PAUTRAT, BADIOU, ZIZECK. J’apprends par le dernier Monde des Livres que mon ancien cothurne de l’Ecole nomale, Bernard Pautrat, publie un livre sur Spinoza et l’amour, Ethica  Sexualis. Dans son jeune temps, quand nous partagions la même chambre rue d’Ulm, il était derridien pur sucre. Depuis, il a jeté sa gourme, comme Derrida lui-même, d’ailleurs. Il a traduit l’Ethique avec précision, Rilke, W.H.Auden, d’autres, avec grâce, j’aime particulièrement sa traduction de Perse. Il m’a refusé une salle à l’Ecole, pour mon séminaire d’études approfondies, que j’étais allé lui demander il y a, quoi ? dix ou quinze ans peut-être. « Lacan, n’est-ce pas, n’a pas laissé un bon souvenir dans la maison, la façon dont il est parti, tu comprends… » J’ai très bien compris. J’ai refusé de remettre les pieds dans ces paludes pour « faire une conférence », comme il me le proposait, à l’intigation de Badiou, alors maître de céans chez les philosophes, à titre de dédommagement sans doute.

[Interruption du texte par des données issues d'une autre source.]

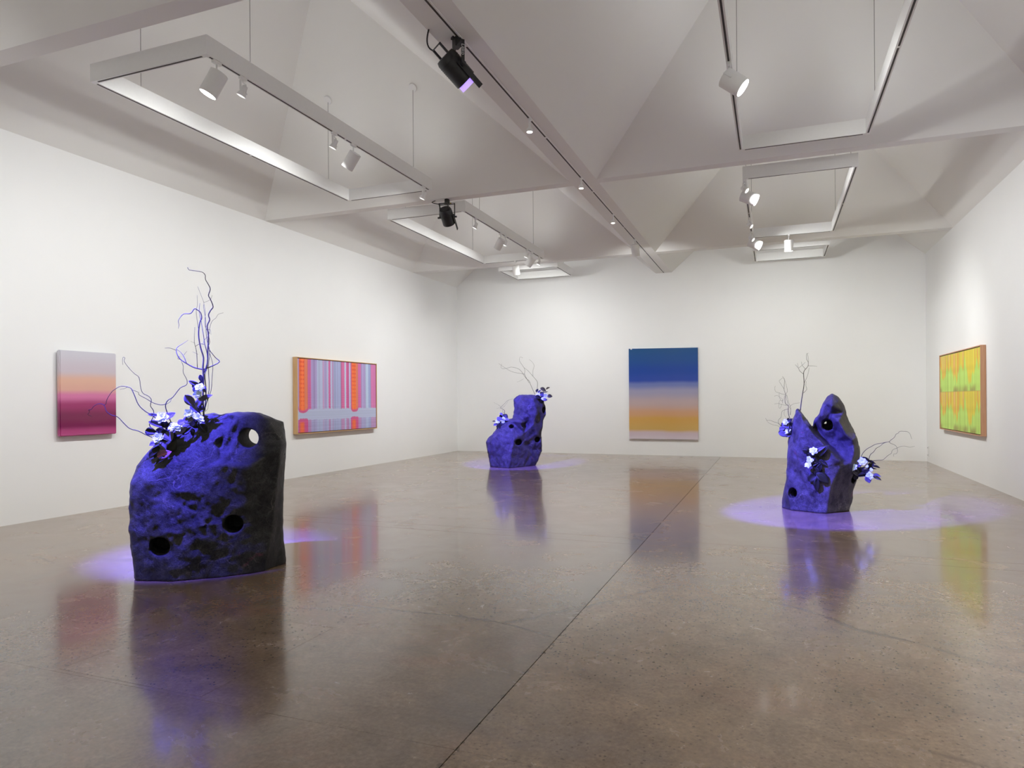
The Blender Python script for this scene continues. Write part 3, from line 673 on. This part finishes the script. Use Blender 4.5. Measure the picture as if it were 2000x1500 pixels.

J’y retournerai vendredi 9 septembre pour lire le texte de Lacan que mon amie Catherine a choisi pour moi. Mais je n’en veux pas à Pautrat, homme d’institution dans l’institution, ce qui a sa logique, et, dehors, on se dissipe. J’attends de lire ce livre dès mon retour à Paris, avec le préjugé le plus favorable. Pautrat est un type très fin.

Faire l’amour à la Spinoza ? Qu’est-ce que cela peut bien être ? L’érotique more geometrico, avant Lacan, ça n’a pas donné grand chose. Après non plus, d’ailleurs. Je me souviens d’avoir écouté Badiou, dans une conférence à l’Ecole de la Cause, soulever une montagne de mathèmes pour l’accoucher d’une souris. Pourtant, Alain a une expérience que je crois très authentique, et des mathématiques et de l’amour. Il forme avec Slavoj un duo du feu de dieu, qui écume la philosophie contemporaine, et allume la jeunesse. A New York, ils sont accueillis par Josefina Ayerza dans Lacanian Ink. Josefina, lacanienne pur sucre, m’avait demandé mon accord préalable avant de leur offrir un abri. Ils logent maintenant chez elle quand ils sont de passage, elle les connaît bien.

DE RETOUR A PARIS. Pautrat a pensé à m’envoyer son livre, avec une dédicace amicale. J’éplucherai son livre dès que l’ouragan de la rentrée cessera de requérir tous mes soins. Rien n’interdit à Aurélie, ou Anaëlle, ou Clotilde, ou Deborah, toutes philosophes de formation, de me précéder. Qui parle mieux aux femmes ? Spinoza ou Catherine Millot ? Le premier morceau de cette chronique a été rédigé en Ré ; le second, à l’instant.